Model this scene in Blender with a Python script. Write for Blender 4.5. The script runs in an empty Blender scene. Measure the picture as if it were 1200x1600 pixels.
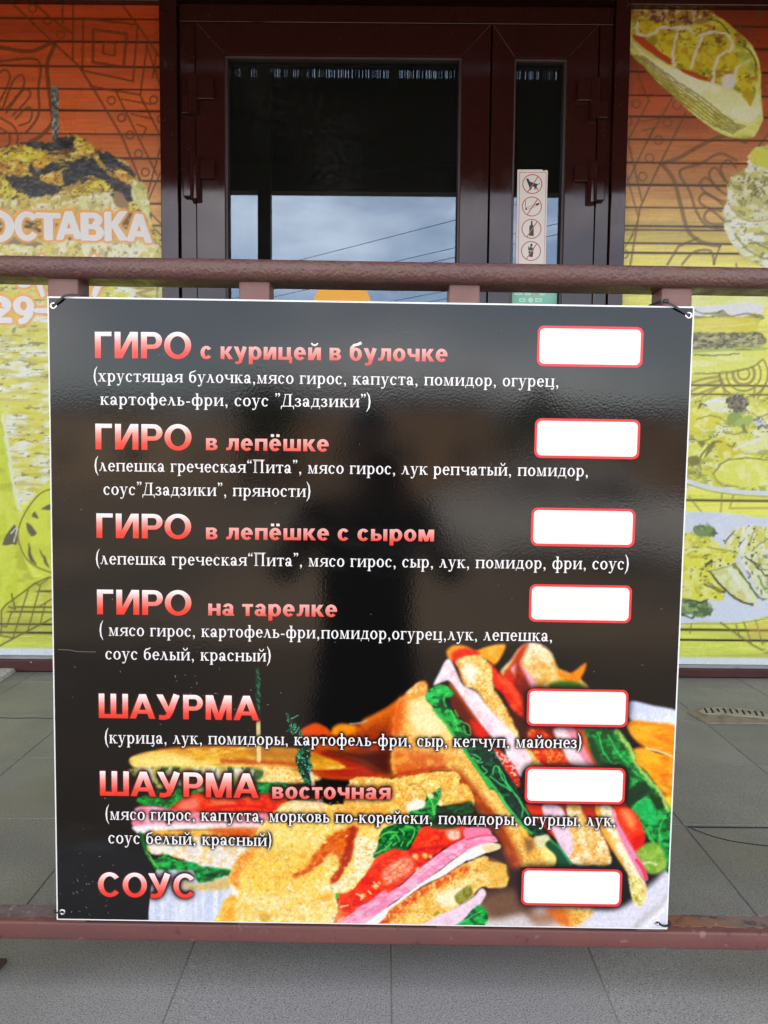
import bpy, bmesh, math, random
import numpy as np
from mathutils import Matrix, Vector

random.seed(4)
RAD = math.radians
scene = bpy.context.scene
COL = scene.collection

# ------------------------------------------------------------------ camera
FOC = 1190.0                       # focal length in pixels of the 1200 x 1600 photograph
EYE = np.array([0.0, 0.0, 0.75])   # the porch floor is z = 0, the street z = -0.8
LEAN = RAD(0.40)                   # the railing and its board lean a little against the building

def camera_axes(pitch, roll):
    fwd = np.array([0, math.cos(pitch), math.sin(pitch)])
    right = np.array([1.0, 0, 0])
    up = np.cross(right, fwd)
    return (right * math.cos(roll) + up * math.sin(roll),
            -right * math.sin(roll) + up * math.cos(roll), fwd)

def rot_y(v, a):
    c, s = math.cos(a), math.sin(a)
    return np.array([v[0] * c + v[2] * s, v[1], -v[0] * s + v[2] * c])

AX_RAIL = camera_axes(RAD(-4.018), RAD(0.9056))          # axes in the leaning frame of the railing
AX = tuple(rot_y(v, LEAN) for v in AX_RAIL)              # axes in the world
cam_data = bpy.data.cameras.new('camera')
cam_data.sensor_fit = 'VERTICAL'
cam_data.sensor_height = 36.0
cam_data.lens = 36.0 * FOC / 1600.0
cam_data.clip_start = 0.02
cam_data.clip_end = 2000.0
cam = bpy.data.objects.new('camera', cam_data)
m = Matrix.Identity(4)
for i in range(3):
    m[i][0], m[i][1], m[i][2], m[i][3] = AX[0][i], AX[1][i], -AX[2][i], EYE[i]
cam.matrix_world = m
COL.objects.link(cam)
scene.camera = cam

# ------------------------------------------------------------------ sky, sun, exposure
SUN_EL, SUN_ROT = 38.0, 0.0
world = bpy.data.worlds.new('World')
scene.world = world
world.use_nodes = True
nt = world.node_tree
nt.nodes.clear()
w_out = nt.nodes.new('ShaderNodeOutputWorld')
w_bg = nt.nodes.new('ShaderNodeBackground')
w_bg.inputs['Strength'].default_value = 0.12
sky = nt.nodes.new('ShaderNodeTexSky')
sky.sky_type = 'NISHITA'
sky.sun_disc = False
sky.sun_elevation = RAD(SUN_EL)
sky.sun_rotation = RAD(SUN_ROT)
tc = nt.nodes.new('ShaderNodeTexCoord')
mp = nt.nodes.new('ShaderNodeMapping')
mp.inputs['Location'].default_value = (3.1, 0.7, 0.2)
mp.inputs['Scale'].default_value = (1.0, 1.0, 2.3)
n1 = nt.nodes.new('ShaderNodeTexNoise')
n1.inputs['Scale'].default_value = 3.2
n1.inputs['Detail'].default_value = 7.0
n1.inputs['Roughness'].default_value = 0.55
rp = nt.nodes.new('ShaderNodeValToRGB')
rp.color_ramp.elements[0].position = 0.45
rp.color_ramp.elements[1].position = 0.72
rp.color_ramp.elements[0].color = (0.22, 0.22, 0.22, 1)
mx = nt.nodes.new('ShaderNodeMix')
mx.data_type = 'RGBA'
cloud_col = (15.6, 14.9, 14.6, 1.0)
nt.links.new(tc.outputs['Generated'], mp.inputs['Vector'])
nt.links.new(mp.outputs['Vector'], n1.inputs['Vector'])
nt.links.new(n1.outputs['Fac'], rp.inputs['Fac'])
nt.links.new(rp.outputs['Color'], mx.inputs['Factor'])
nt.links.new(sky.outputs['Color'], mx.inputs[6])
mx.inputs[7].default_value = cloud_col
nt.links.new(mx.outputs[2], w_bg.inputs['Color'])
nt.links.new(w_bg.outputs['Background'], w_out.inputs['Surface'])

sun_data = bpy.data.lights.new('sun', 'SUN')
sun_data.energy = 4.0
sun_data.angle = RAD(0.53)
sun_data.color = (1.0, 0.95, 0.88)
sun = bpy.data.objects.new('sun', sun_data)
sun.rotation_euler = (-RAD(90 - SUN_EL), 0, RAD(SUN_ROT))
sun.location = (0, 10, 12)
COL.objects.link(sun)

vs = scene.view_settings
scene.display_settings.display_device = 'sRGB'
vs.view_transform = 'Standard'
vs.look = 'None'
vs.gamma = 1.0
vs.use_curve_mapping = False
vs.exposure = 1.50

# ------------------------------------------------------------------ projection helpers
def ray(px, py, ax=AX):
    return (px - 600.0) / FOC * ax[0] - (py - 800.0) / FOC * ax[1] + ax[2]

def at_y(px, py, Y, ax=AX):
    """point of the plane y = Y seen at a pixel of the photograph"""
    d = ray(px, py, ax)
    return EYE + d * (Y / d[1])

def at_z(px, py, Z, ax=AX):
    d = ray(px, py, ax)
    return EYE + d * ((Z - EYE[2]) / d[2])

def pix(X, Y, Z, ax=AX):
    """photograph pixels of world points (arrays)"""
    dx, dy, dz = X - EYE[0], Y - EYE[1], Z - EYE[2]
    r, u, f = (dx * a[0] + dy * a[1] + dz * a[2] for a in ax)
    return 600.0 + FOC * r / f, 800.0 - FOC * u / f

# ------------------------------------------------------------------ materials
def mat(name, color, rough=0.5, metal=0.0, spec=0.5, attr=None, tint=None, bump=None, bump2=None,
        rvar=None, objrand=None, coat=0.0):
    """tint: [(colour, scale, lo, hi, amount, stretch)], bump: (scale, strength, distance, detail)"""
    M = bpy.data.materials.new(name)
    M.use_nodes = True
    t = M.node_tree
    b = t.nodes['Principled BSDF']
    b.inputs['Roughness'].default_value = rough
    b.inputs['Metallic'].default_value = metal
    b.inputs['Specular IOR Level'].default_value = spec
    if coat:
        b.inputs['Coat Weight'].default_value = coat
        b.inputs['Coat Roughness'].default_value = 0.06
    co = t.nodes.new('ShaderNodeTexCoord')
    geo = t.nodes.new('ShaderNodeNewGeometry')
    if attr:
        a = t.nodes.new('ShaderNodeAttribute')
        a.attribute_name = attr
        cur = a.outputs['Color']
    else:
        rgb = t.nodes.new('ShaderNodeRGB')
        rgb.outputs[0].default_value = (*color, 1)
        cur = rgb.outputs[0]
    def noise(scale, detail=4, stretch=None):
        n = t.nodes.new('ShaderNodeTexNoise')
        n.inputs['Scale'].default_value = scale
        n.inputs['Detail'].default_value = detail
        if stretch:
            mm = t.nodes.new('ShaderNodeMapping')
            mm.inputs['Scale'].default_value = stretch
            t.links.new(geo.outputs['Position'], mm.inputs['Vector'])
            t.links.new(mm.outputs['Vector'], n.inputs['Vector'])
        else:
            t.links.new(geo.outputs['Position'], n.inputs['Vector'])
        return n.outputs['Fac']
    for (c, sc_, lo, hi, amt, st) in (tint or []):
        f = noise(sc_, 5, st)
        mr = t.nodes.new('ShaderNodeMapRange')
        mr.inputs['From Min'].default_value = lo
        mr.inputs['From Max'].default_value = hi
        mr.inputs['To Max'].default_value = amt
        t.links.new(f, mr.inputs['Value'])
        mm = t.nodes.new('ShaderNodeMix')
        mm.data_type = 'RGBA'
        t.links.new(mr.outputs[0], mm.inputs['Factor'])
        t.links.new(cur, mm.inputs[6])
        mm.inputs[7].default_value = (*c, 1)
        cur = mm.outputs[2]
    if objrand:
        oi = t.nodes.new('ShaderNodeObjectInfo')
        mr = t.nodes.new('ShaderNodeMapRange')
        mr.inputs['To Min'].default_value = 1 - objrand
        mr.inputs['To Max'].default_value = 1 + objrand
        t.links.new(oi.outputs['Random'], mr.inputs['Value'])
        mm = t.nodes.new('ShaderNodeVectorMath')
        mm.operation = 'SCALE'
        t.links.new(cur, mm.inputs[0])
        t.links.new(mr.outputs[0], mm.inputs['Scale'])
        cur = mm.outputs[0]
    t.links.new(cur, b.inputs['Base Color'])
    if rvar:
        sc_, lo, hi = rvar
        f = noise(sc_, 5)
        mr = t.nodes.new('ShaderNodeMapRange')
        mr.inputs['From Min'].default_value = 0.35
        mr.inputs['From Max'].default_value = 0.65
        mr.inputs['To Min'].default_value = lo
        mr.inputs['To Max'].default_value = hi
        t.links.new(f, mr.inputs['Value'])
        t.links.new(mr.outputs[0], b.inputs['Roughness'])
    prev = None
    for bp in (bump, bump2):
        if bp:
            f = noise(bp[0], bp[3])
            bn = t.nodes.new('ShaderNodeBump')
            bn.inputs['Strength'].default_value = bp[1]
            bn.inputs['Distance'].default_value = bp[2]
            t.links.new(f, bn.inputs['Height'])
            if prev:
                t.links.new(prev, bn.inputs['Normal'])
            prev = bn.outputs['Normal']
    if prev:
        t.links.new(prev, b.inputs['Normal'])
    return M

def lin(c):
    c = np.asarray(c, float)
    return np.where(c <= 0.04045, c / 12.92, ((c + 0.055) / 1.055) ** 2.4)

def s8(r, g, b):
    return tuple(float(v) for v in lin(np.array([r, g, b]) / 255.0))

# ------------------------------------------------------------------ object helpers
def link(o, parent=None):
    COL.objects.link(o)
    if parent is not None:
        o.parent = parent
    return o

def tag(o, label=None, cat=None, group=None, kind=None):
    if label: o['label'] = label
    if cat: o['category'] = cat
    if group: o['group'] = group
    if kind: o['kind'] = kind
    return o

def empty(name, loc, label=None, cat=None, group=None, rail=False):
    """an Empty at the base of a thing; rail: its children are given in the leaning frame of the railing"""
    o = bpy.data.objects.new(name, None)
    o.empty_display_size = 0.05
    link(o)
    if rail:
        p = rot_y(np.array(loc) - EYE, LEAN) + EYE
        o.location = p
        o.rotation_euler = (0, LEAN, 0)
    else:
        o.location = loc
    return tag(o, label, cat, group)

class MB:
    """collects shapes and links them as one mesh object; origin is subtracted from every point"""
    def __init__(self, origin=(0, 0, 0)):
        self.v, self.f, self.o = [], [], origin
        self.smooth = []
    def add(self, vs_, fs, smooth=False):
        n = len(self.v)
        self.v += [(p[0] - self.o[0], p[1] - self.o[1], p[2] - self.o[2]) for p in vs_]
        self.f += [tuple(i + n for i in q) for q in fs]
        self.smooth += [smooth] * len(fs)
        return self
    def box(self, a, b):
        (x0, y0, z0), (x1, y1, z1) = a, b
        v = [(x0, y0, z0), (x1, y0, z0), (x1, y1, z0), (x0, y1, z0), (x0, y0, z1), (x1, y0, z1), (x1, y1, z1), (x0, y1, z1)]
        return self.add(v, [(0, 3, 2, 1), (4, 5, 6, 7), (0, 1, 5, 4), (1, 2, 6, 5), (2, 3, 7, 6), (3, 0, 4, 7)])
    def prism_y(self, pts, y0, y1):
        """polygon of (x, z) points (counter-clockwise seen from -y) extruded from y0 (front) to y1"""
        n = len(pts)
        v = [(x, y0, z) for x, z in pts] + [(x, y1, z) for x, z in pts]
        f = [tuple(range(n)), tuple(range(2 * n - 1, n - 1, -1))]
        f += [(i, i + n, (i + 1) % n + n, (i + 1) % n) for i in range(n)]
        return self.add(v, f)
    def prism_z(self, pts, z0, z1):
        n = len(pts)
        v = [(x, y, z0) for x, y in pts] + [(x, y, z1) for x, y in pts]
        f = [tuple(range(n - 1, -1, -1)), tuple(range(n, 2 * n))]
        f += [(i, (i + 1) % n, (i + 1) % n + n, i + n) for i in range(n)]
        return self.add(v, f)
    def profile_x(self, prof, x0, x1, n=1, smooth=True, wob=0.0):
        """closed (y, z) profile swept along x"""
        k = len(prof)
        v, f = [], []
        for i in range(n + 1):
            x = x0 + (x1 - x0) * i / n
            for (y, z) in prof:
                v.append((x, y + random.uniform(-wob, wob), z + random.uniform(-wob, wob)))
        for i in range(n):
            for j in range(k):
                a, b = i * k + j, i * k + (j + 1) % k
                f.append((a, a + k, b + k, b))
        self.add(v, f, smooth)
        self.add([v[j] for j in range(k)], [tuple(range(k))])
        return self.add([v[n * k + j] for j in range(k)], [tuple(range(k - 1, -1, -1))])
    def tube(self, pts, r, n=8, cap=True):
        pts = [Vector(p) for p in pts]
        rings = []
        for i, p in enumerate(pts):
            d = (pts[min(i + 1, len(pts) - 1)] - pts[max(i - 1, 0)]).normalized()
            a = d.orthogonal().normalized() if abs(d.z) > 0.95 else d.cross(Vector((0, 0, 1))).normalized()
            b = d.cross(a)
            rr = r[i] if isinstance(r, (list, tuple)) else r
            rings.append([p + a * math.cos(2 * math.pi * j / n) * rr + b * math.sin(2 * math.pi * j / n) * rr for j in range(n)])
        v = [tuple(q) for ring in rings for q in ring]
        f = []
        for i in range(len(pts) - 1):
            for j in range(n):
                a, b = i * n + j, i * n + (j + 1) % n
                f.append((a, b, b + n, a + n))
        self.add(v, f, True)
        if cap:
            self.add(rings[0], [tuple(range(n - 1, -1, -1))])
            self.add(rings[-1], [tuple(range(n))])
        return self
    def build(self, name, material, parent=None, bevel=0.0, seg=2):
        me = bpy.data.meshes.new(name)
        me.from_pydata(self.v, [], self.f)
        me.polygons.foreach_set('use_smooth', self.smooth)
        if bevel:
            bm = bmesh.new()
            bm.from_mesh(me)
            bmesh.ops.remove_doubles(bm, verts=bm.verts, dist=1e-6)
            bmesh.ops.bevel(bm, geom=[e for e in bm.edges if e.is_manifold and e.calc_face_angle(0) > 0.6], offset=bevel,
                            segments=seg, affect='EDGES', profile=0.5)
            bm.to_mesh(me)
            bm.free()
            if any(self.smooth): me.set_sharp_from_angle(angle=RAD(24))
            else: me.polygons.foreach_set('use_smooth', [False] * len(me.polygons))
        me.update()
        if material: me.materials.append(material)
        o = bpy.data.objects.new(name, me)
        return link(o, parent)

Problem
From the first line above down to the line with "LEAN = RAD(0.40)", reproduce every line and no others, omitting pictures.

Problem solution
Model this scene in Blender with a Python script. Write for Blender 4.5. The script runs in an empty Blender scene. Measure the picture as if it were 1200x1600 pixels.
import bpy, bmesh, math, random
import numpy as np
from mathutils import Matrix, Vector

random.seed(4)
RAD = math.radians
scene = bpy.context.scene
COL = scene.collection

# ------------------------------------------------------------------ camera
FOC = 1190.0                       # focal length in pixels of the 1200 x 1600 photograph
EYE = np.array([0.0, 0.0, 0.75])   # the porch floor is z = 0, the street z = -0.8
LEAN = RAD(0.40)                   # the railing and its board lean a little against the building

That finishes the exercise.